One more of these, with Eugenio Montale’s first book, Cuttlefish Bones (1925), translated by William Arrowsmith in an edition with far more notes than poetry.
Aren’t cuttlefish invertebrates? Yes, but they have an “internal shell” that young Eugenio would find in large quantities on the beaches of Liguria. As Whitman showed, the shore poem contains all poems:
from Seacoasts
Days of tumbling and tossing
like cuttlefish bones in the breakers,
vanishing bit by bit;
becoming
gnarled tree or sea-polished
pebble; melting away
in sunset colors, to dissolve as flesh
and flow back, a spring drunk on sunlight,
devoured by sunlight…
O seacoasts,
this was his prayer, that boy I used to be,
standing by a rusty balustrade,
who died slowly, smiling. (ellipses in original)
This 1920 poem ends the collection, and Arrowsmith says critics have often argued it is too jolly, like a forced positive ending on an otherwise grim book, an expression of deep pessimism. About “Maybe one morning,” one of a group of lyrics labeled “Cuttlefish Bones,” Arrowsmith writes that it “was memorized by two generations of school children” and “continue[s] even now to haunt the Italian mind” (213).
Maybe one morning, walking in air
of dry glass, I’ll turn and see the miracle occur –
nothingness at my shoulders, the void
behind me – with a drunkard’s terror.
Then, as on a screen, the usual illusion:
hills houses trees will suddenly reassemble,
but too late, and I’ll quietly go my way,
with my secret, among men who don’t look back.
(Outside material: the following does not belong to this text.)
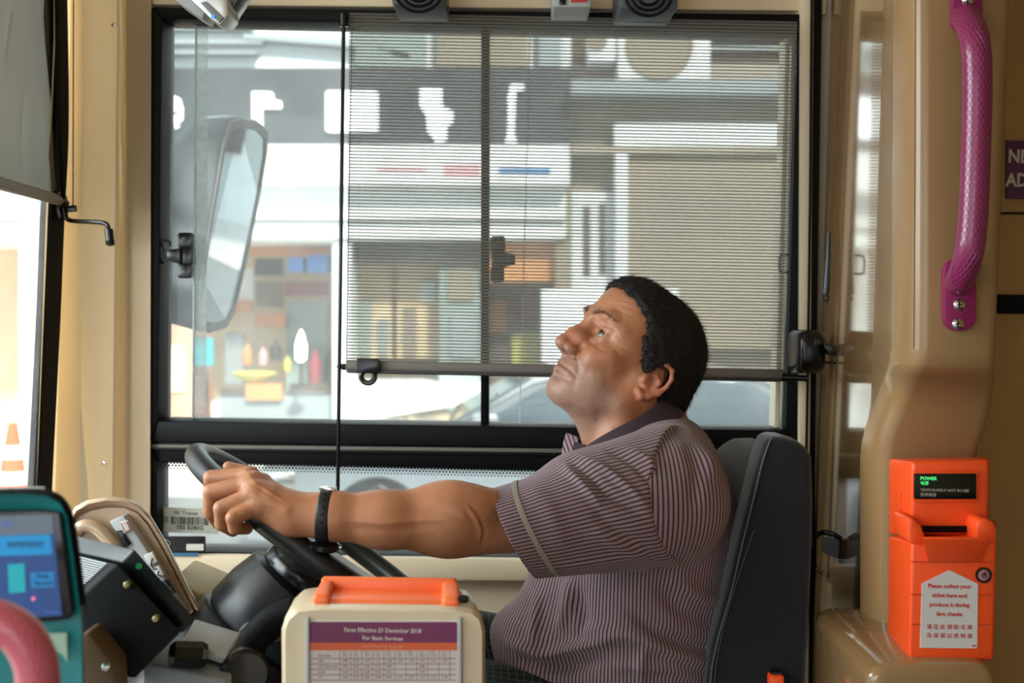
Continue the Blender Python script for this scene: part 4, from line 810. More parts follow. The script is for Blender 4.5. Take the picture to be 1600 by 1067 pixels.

Strong stuff! All is an illusion, all is nothingness. If you are lucky you will get a glimpse behind the veil. The Italian is, as far as I can tell, musical and beautiful. I know as a matter of literary history that Montale, like many other poets of his generation, were deliberately trying to “walk in air of dry glass,” by which I mean they were avoiding the baroque excesses and politically suspect decadence of the dominant figure of Gabrielle d’Annunzio. But the starkness Montale finds is in his imagery and philosophy or temperamental position more than form or language.
Bring me the sunflower, I’ll plant it here
in my patch of ground scorched by salt spume,
where all day long it will lift the craving
of its golden face to the mirroring blue.
Dark things are drawn to brighter…
That’s part of another “Cuttlefish Bone,” another famous one.
Just rummaging through the book, I keep coming across repeated images and motifs. What complexity. A sequence about figures on an ancient sarcophagus – “World asleep or world that boasts / life unchanging, who can say?” – embeds a number of them, like the sunflower. The “Agave on the Cliff” poems are from the point of view of a plant, buffeted by a series of winds:
incapable of breaking into bloom, today I feel
this rootedness of mine
is torture.
This is what I meant by “grim.”
Hopeless to do anything with this book or poet on a first pass. This is a note to remind myself to try again some time.